Schon der einfache reguläre Stufenakkord der II. Stufe (H-Moll) klingt mit den bisher bestimmten wunderschön rein intonierenden Tönen überhaupt nicht mehr:
Auch hier wünschen wir uns rein intoniernde Quinten und Terzen.
d'' und fis'' kennen wir ja schon von der Subdominante D-Dur, aber das h' eine reine Quinte unter dem fis'' bzw. eine kleine Terz unter dem d'' muss dann
h' = 488,89 Hz sein! (fast 9 Cent unter den gleichschwebenden 493,88 Hz)
das liegt immerhin um gut einen Fünftelton unter den eben bestimmten 495,00 Hz (-21,5 Cent, das berühmte
syntonische Komma!)
Um "rein" zu klingen, muss das h' (ein und derselbe Ton!) je nach Fall mal mit 495,00 Hz, mal mit 488,89 Hz klingen.

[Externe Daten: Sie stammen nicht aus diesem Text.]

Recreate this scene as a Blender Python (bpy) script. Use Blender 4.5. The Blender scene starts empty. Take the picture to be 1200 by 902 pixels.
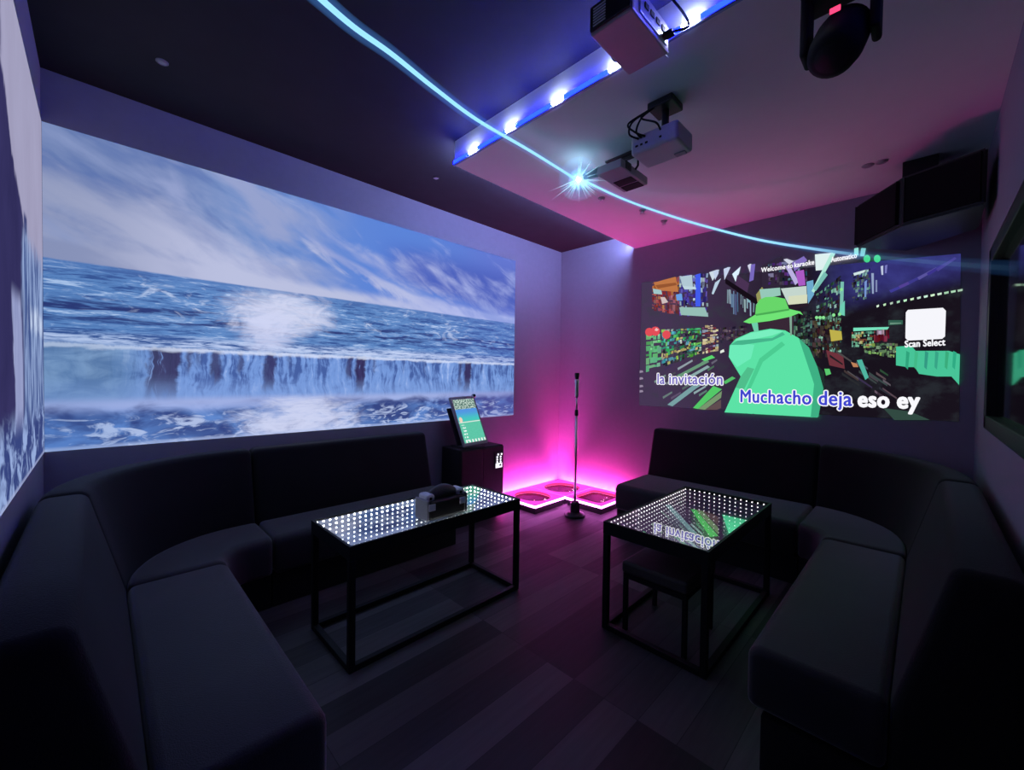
import bpy, bmesh, math, random
from mathutils import Vector, Matrix
R = random.Random(7)
PI = math.pi
S = bpy.context.scene
COL = S.collection
# ------------------------------------------------------------------ camera (a wide phone lens held in the doorway corner)
W, HH, FPX = 1200, 902, 484.64
CAM = Vector((0, 0, 1.35))
YAW, PIT, ROL = 0.7864, 0.0198, 0.0133
_F = Vector((math.cos(YAW), math.sin(YAW), 0)); _R = Vector((math.sin(YAW), -math.cos(YAW), 0)); _U = Vector((0, 0, 1))
FW = _F * math.cos(PIT) - _U * math.sin(PIT); U2 = _U * math.cos(PIT) + _F * math.sin(PIT)
RT = _R * math.cos(ROL) + U2 * math.sin(ROL); UP = U2 * math.cos(ROL) - _R * math.sin(ROL)
cd = bpy.data.cameras.new('camera'); cd.sensor_width = 36; cd.lens = FPX * 36 / W; cd.clip_start = 0.02
cam = bpy.data.objects.new('camera', cd); COL.objects.link(cam)
cam.matrix_world = Matrix(((RT.x, UP.x, -FW.x, CAM.x), (RT.y, UP.y, -FW.y, CAM.y), (RT.z, UP.z, -FW.z, CAM.z), (0, 0, 0, 1)))
S.camera = cam
def px(x, y, ax, v):
    """the point of the plane (axis ax = v) that the photograph shows at x, y"""
    d = FW + RT * ((x - 600) / FPX) + UP * ((451 - y) / FPX)
    return CAM + d * ((v - CAM[ax]) / d[ax])
def pz(x, y, zf):
    return CAM + (FW + RT * ((x - 600) / FPX) + UP * ((451 - y) / FPX)) * zf
# ------------------------------------------------------------------ room numbers
XL, YA, XB, YD = -0.2085, 3.2518, 4.0864, -0.232
HC, HP, XP, YP = 2.9062, 2.7465, 1.6778, 2.2476
Z0, Z1, XS = 0.9236, 2.633, 3.2722
HT = 0.5796
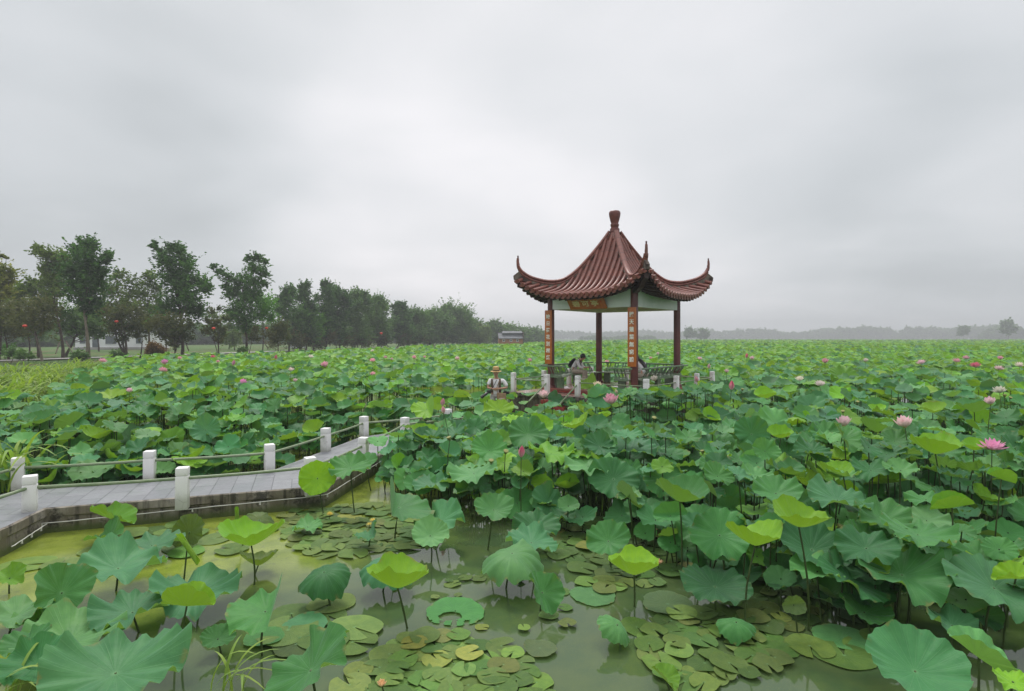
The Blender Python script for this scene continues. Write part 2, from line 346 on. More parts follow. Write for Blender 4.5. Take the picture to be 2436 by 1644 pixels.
class MB:
    """collects simple shapes into one mesh"""
    def __init__(s): s.v, s.f, s.uv, s.mi, s.cur = [], [], [], [], 0
    def add(s, vs, fs, uvs=None):
        o = len(s.v); s.v += [tuple(x) for x in vs]; s.f += [tuple(i+o for i in f) for f in fs]; s.mi += [s.cur]*len(fs)
        s.uv += list(uvs) if uvs else [(0.5, 0.5)]*len(vs); return s
    def box(s, c, size, rot=None, bev=0):
        x, y, z = (q/2 for q in size); c = Vector(c)
        if bev:
            b = bmesh.new(); bmesh.ops.create_cube(b, size=1); bmesh.ops.scale(b, vec=size, verts=b.verts)
            bmesh.ops.bevel(b, geom=b.edges[:], offset=bev, segments=2, affect='EDGES', profile=.6)
            b.verts.index_update(); vs = [v.co.copy() for v in b.verts]; fs = [[v.index for v in f.verts] for f in b.faces]; b.free()
        else:
            vs = [Vector((a, b_, d)) for a in (-x, x) for b_ in (-y, y) for d in (-z, z)]
            fs = [(0, 1, 3, 2), (4, 6, 7, 5), (0, 4, 5, 1), (2, 3, 7, 6), (0, 2, 6, 4), (1, 5, 7, 3)]
        if rot is not None: vs = [rot @ v for v in vs]
        return s.add([v+c for v in vs], fs)
    def tube(s, pts, rad, n=8, cap=True, flat=None, vscale=1.0):
        pts = [Vector(p) for p in pts]; m = len(pts)
        if not hasattr(rad, '__len__'): rad = [rad]*m
        up = Vector((0, 0, 1)); vs, uvs = [], []; acc = 0
        for i, p in enumerate(pts):
            t = (pts[min(i+1, m-1)]-pts[max(i-1, 0)]).normalized()
            a = t.cross(up if abs(t.z) < .95 else Vector((1, 0, 0))).normalized(); b = a.cross(t).normalized()
            if i: acc += (p-pts[i-1]).length
            for k in range(n):
                q = 2*math.pi*k/n; vs.append(p+(a*math.cos(q)+b*math.sin(q)*(flat or 1))*rad[i]); uvs.append((k/n, acc*vscale))
        fs = [(i*n+k, i*n+(k+1) % n, (i+1)*n+(k+1) % n, (i+1)*n+k) for i in range(m-1) for k in range(n)]
        if cap: fs += [tuple(range(n))[::-1], tuple((m-1)*n+k for k in range(n))]
        return s.add(vs, fs, uvs)
    def lathe(s, prof, c=(0, 0, 0), n=24):
        c = Vector(c); vs = []
        for r, z in prof: vs += [c+Vector((r*math.cos(2*math.pi*k/n), r*math.sin(2*math.pi*k/n), z)) for k in range(n)]
        m = len(prof)
        fs = [(i*n+k, i*n+(k+1) % n, (i+1)*n+(k+1) % n, (i+1)*n+k) for i in range(m-1) for k in range(n)]
        fs += [tuple(range(n))[::-1], tuple((m-1)*n+k for k in range(n))]
        return s.add(vs, fs)
    def prism(s, poly, z0, z1):
        n = len(poly); vs = [(x, y, z0) for x, y in poly]+[(x, y, z1) for x, y in poly]
        fs = [tuple(range(n))[::-1], tuple(range(n, 2*n))]+[(i, (i+1) % n, n+(i+1) % n, n+i) for i in range(n)]
        return s.add(vs, fs, [(x, y) for x, y in poly]*2)
    def mesh(s, name, mats, smooth=True, angle=40):
        me = bpy.data.meshes.new(name); me.from_pydata([tuple(v) for v in s.v], [], s.f)
        uvl = me.uv_layers.new(name='UVMap'); lv = np.zeros(len(me.loops), dtype=np.int32); me.loops.foreach_get('vertex_index', lv)
        uvl.data.foreach_set('uv', np.asarray(s.uv, dtype=np.float32)[lv].ravel())
        if not isinstance(mats, (list, tuple)): mats = [mats]
        for m in mats: me.materials.append(m)
        if len(mats) > 1: me.polygons.foreach_set('material_index', s.mi)
        if smooth:
            me.polygons.foreach_set('use_smooth', [True]*len(me.polygons)); me.set_sharp_from_angle(angle=R(angle))
        me.update(); return me
    def obj(s, name, mats, parent=None, smooth=True, angle=40):
        return link(bpy.data.objects.new(name, s.mesh(name, mats, smooth, angle)), parent)

def where(px, py):
    """a phrase that finds a plant in the photograph by what stands above or beside it"""
    L_ = [(70, 'at left edge'), (180, 'left of tallest tree'), (270, 'below tallest tree'), (370, 'left of round bush'), (480, 'below leaning tree'), (620, 'below forked tree'),
          (720, 'right of forked tree'), (820, 'below tufted tree'), (960, 'below mid tree row'), (1100, 'below wide domed tree'), (1165, 'left of photographer'), (1235, 'below photographer'), (1290, 'between photographer and left pillar'),
          (1345, 'below left pillar'), (1420, 'below seated person'), (1480, 'left of front pillar'), (1545, 'below front pillar'), (1640, 'below right pillar'), (1730, 'below last rail posts'), (1860, 'right of last posts'), (1990, 'well right of posts'), (2120, 'midway to right edge'), (2270, 'towards right edge'), (9999, 'at right edge')]
    for lim, t in L_:
        if px < lim: return t
# ------------------------------------------------------------------ layout of walkway and pavilion (shared by the plants)
WZ, TZ, DZ = .36, .93, 1.08                       # walkway, terrace, pavilion floor heights over the water
PC = Vector((3.63, 20.8, 0)); PR = R(-39.4); PA = 1.609
def to_loc(x, y):
    v = Vector((x, y, 0))-PC; v.rotate(Euler((0, 0, -PR))); return v.x, v.y
def to_world(x, y, z=0):
    v = Vector((x, y, z)); v.rotate(Euler((0, 0, PR))); return v+PC
NEAR = [(-6.35, 5.2), (-6.55, 7.6), (-6.72, 8.45), (-3.12, 9.72), (-2.55, 14.2), (1.45, 17.85)]     # edge towards the viewer
FAR = [(-7.9, 5.2), (-8.05, 8.0), (-7.95, 9.35), (-4.45, 10.62), (-3.72, 14.55), (.75, 18.55)]
WALK = NEAR+FAR[::-1]
def in_poly(x, y, P):
    c = False; j = len(P)-1
    for i in range(len(P)):
        if (P[i][1] > y) != (P[j][1] > y) and x < (P[j][0]-P[i][0])*(y-P[i][1])/(P[j][1]-P[i][1])+P[i][0]: c = not c
        j = i
    return c
def seg_d(x, y, a, b):
    ax, ay = a; bx, by = b; t = max(0, min(1, ((x-ax)*(bx-ax)+(y-ay)*(by-ay))/((bx-ax)**2+(by-ay)**2)))
    return math.hypot(x-ax-t*(bx-ax), y-ay-t*(by-ay))
def line_d(x, y, P): return min(seg_d(x, y, P[i], P[i+1]) for i in range(len(P)-1))
FRONT = [(-2.95, 10.9), (-2.3, 10.2), (-1.35, 9.5), (0, 8.75), (.9, 8.35), (1.7, 7.7), (2.1, 6.6), (2.6, 5.95), (3.3, 5.5), (4.6, 5.0), (6.5, 4.6)]
def front_y(x):
    if x <= FRONT[0][0]: return 99 if x < -2.95 else FRONT[0][1]
    for (x0, y0), (x1, y1) in zip(FRONT, FRONT[1:]):
        if x0 <= x <= x1: return y0+(y1-y0)*(x-x0)/(x1-x0)
    return 4.9
def bank_x(y):                                     # shoreline of the left bank, runs along the tree row
    if y < 16: return -13.5+(y-16)*.1
    if y < 42: return -13.5-(y-16)*.62
    return -29.6+.2714*(y-42)*1.02
def stand(x, y):
    """(inside, edge distance) for the lotus stands"""
    if x < bank_x(y)+.5: return None
    if in_poly(x, y, WALK): return None
    dw = line_d(x, y, NEAR[1:]); df = line_d(x, y, FAR[1:])
    lx, ly = to_loc(x, y)
    if abs(lx) < PA+1.25 and abs(ly) < PA+1.25: return None
    if min(dw, df) < .28: return None
    # which side of the walkway
    left = False
    if y < 10.6: left = x < -4.2
    elif y < 14.6: left = x < -3.6
    elif y < 18.5: left = x < -3.7+(y-14.55)*1.13
    if left or y > 18.5:
        if y < 9: return None
        e = df-.28 if y < 18.5 else 3
        if x < -7.5 and y < 11: e = min(e, y-9.6)
        return e if e > 0 else None
    e = y-front_y(x)
    if y > 10 and x < 3: e = min(e, dw+.4)
    return e if e > 0 else None

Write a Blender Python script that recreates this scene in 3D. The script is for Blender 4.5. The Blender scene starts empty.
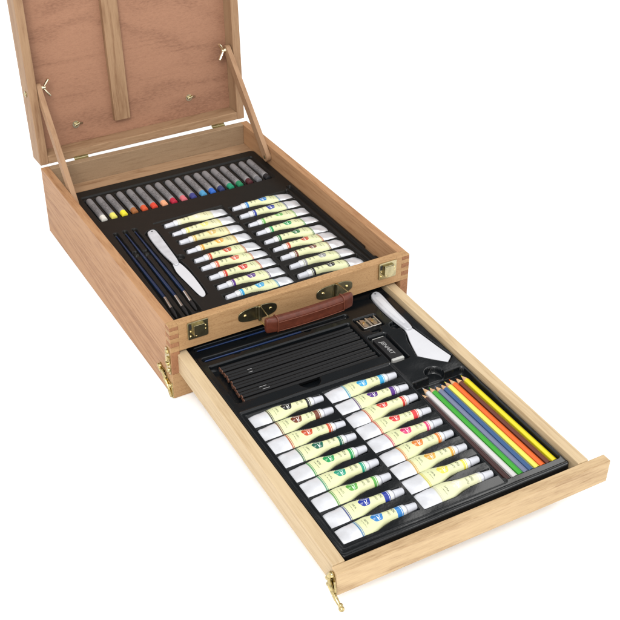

Und das innerhalb einer Tonart bei simplen Stufenakkorden,!
Zur besseren Übersicht die genannten Akkorde in Notenschrift incl. der zugehörigen Frequenzen:
Das heißt: man braucht nicht mal die "Halbtöne" fis/ges, cis/des usw. zu bemühen, denn schon beispielsweise ein schnöder Einzelton wie H hat keine eindeutige Frequenz! Alles hängt vom augenblicklichen harmonischen Umfeld ab.
Jetzt reicht es aber mit der Rechnerei - ich denke, an diesem Beispiel kann man schön sehen, wie im harmonischen Netz jeder Ton mit jedem zusammenhängt und sich gegenseitig beeinflusst.
Genau aus diesem Grund muss man, wenn man rein intonieren will, beim Tonartwechsel von A-Dur nach D-Dur nicht nur das Gis zum G machen, sondern auch das H um ein syntonisches Komma tiefer machen.
Entsprechend muss beim Tonartwechsel von C-Dur nach F-Dur nicht nur das H zum B erniedrigt werden, sondern auch das D um ein syntonisches Komma erniedrigt werden usw.
In der umgekehrten Richtung des quintenzirkels (etwa von A-Dur nach D-Dur) ist das ähnlich, das möchte ich aber hier jetzt nicht vorrechnen.